BP: Doch, es gibt schon Künstler, aber weniger dadurch, dass ihre Arbeit ähnlich wie die meine aussieht. Zum Beispiel James Welling, der mit Fotografie auf verschiedenste Art und Weise arbeitet, durch alle Genres hindurch, mit Schwarzweiß und mit Farbe. Es gibt bei ihm Fotografien, in denen der Referent eigentlich verloren ist, wo man nicht weiß, was das ist, was er fotografiert hat. Wo das verloren ist, worauf das Foto eigentlich verweist, nämlich die Wirklichkeit. Diese Fotos wirken abstrakt, aber sie stellen etwas dar, das sich nicht herausfinden lässt. Er hat beispielsweise ein Gelée, das wie Götterspeise aussieht, so fotografiert. Weiter fasziniert mich bei Fred Sandback, wie er mit Raum umgegangen ist, wenn er seine Schnüre aufspannte. Bei ihm ist wichtig, dass der Raum, um den es geht, in unserem Kopf entsteht. Er gibt uns ja nur minimale Markierungen vor, die dann in unserem Kopf eine Vorstellung von Raum hervorbringen und diese gleichzeitig irritieren. Und letztlich war und ist Godards Interesse am Betrachter und an der Dekonstruktion von Film wichtig fuer meine Arbeit. Ebenso Brechts Verfremdungseffekt, bei dem der Betrachter auf sich selbst zurueckgeworfen wird.
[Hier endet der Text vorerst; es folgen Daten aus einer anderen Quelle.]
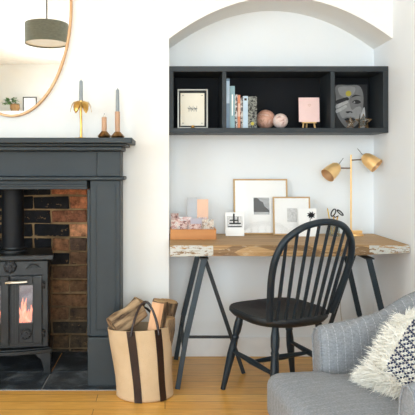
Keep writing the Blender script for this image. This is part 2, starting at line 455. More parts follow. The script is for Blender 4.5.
# fire recess: bricks with mortar, one mesh of masonry
RB = 3.56
rc = MB()
rc.box(FX0, FX1, RB+.016, RB+.2, 0, FZ+.2)
rc.box(FX0-.02, FX0, YF+.02, RB+.1, 0, FZ); rc.box(FX1, FX1+.02, YF+.02, RB+.1, 0, FZ)
soot = rc.build('wall_recess', 'mortar'); struct(soot)
br = MB(); pitch, BL = .0865, .226
for row in range(16):
    z0 = Z(237.5, RB)+.006-pitch*9+row*pitch-.0
    if z0 > 1.2 or z0 < -.08: continue
    off = X(52, RB)-BL*8 + (BL/2 if row % 2 else 0)
    for k in range(24):
        x0 = off+k*BL+R.uniform(-.004, .004); x1 = x0+BL-.012
        split = R.random() < .3
        parts = [(x0, x1)] if not split else [(x0, (x0+x1)/2-.005), ((x0+x1)/2+.005, x1)]
        for a, b in parts:
            a = max(a, FX0); b = min(b, FX1)
            if b-a < .02: continue
            xm = (a+b)/2; zc = z0+pitch/2
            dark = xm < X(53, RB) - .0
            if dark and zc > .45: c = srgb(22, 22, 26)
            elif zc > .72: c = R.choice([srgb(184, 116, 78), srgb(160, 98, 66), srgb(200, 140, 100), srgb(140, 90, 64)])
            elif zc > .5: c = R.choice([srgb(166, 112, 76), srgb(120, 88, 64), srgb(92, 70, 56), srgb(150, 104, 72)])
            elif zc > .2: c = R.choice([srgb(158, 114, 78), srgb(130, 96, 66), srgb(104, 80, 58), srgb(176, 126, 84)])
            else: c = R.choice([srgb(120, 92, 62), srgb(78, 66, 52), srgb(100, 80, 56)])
            d = R.uniform(-.004, .004)
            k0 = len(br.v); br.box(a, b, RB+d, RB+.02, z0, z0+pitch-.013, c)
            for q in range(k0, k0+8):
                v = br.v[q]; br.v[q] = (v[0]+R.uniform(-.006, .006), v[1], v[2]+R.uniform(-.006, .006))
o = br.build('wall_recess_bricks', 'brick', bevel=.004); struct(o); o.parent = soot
lint = MB().box(FX0, FX1, YF+.16, RB+.016, 1.12, FZ+.2); struct(lint.build('trim_1', 'irond'))

# slate hearth, level with the boards
h = thing('slate_hearth', 'dark riven slate hearth under the black stove, laid in large tiles', 'hearth', (-.84, 3.25, 0))
HX0, HX1, HY0, HY1 = -1.45, -.205, 2.955, RB+.01
def rel(x, y): return x+.84, y-3.25
def hb(name, x0, x1, y0, y1, z0, z1, m, bv=0):
    a, b = rel(x0, y0), rel(x1, y1); return MB().box(a[0], b[0], a[1], b[1], z0, z1).build(name, m, h, bevel=bv)
hb('grout_bed', -1.45, HX1, HY0, YF-.001, 0, .003, 'grout')
gp = [(-.84+.0, 0)]
for (x0, x1, y0, y1) in [(-1.45, -.905-.16, HY0, YF-.002), (-.635, HX1, HY0, YF-.002), (-1.06, -.642, HY0, YF-.002)]:
    hb('tile', x0, x1, y0, y1, .001, .007, 'slate', .002)
hb('tile', FX0+.003, -.642, YF, HY1, .001, .007, 'slate', .002)
hb('tile', -.635, FX1-.003, YF, HY1, .001, .007, 'slate', .002)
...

TH: Bei der wievielten Ihrer „Exposures“ sind Sie mittlerweile angekommen und was stellt die neue Arbeit dar?

BP: Jetzt bin ich bei Nummer 109. Es ist wieder eines der Close Ups. Bei mir gibt es ja keine stete Entwicklung, ich habe verschiedene Interessensgebiete und wechsle bei diesen hin und her oder gehe vor und zurück. Bestimmte Erfahrungen aus neuen Arbeiten trage ich oft zurueck in eine „alte“ Idee, um zu sehen, was dabei herauskommt. Dieses Close Up habe ich früher schon einmal auf andere Weise gemacht: zwei Teenager sitzen zwei Kameras gegenüber und einer schaut in die eine Kamera und der andere in die andere. Das Ergebnis sind zwei Bilder, aus denen jeweils ein Teenager dem Blick des Betrachters begegnet. Die zwei Standpunkte der Kameras kommen in dem einen Standpunkt des Betrachters zusammen, der auf sich selbst zurückgeworfen wird, weil er plötzlich zwei Standpunkte in einem hat: der Betrachterstandpunkt wird in Frage gestellt.

TH: Glauben Sie, dass die Information einer Fotografie unendliche Möglichkeiten zur Dechiffrierung lässt?

BP: Ja, schon. So wie es unendliche Möglichkeiten gibt, einen Moment darzustellen, so gibt es unendliche Moeglichkeiten eine Fotografie zu lesen. Jede Fotografie birgt diese Unendlichkeit. Aber wir lesen das nicht mit beim Betrachten, weil wir glauben möchten, was wir sehen. Um das mitzulesen, muessten wir Zweifel zulassen.